| I don't view the original problem this way, but let's think about it! > the spread on that surely goes over the 0 line. Do you imagine starting with $1 or $1000? :) Let's add a condition that Ballmer has infinite money, we start with a specific budget, and we can't continue playing if we exceed budget randomly changes after each game, In the game where you start with $N, win $1 with probability p > 0.5 and lose $1 otherwise, the chance of eventually losing all your money is (p/(1-p))^N. [1] So, the ruin chance actually becomes exponentially lower the more money you have at the start. The steps in the random walk above belong to a simple, Bernoulli-like random distribution. Meanwhile the mixed strategy is a more complex discrete random variable because it can do more steps than just +1 and -1. However, I believe that the same principle applies for the mixed strategy. If you zoom out and consider "batches" of steps, you can apply the Central limit theorem and see that all these random walks work roughly the same. The caveat being that you need a large enough starting budget to "zoom out" :) Granted, the standard deviation for the mixed strategy is ~$1. I would guesstimate that if you start with ~$1000, there's no way you will ever lose your money. > What would be more interesting is to monte carlo simulate this strategy and look at the win/loss distribution. Presumably the choice is then not so clear cut. Agree, this would be a nice demonstration! I will think about doing this next time I get a couple of hours of free time. [1] https://math.stackexchange.com/a/153141/65143 |
Setting the limit at 5 brings you to the interesting point of there being a good mix of win/loss outcomes. 4 would be too few guesses and you'd very likely lose, and 7+ you'd definitely win. So the question is only interesting _because_ the limit is chosen so that the spread puts your odds on both sides of the 0 line. Otherwise it'd be clear cut.

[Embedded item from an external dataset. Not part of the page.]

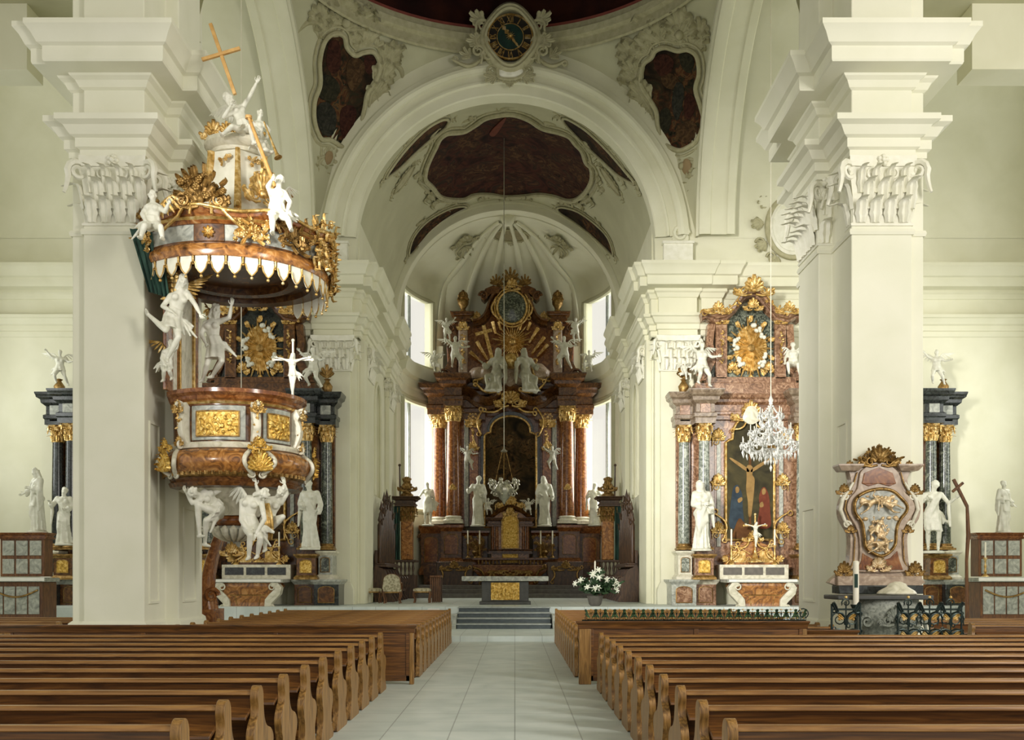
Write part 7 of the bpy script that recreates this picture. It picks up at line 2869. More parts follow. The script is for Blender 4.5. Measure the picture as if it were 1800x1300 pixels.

The standard deviation being ~$1 is interesting. To me that suggests that with a mean of $0.07 and a deviation of +/- $1, it's essentially 50/50 odds. There's technically a slight edge in your favor, probably 53/47, but barely. So given a game with essentially no edge, would you play? Framing it that way - deciding to what degree the game is winnable - it's essentially not. You should not particularly expect to win, no matter your strategy.
I think part of the trick with the Ballmer question as well is the question is not necessarily about 'can you find an optimal strategy?' - it's 'do you play the game or not?'. The paths chosen within the round don't ultimately matter to that question. It's only intermediately necessary to model the intra-round decision paths in order to get to the overall win/loss distribution for a single round.
If you do end up getting the time, do make another blog post!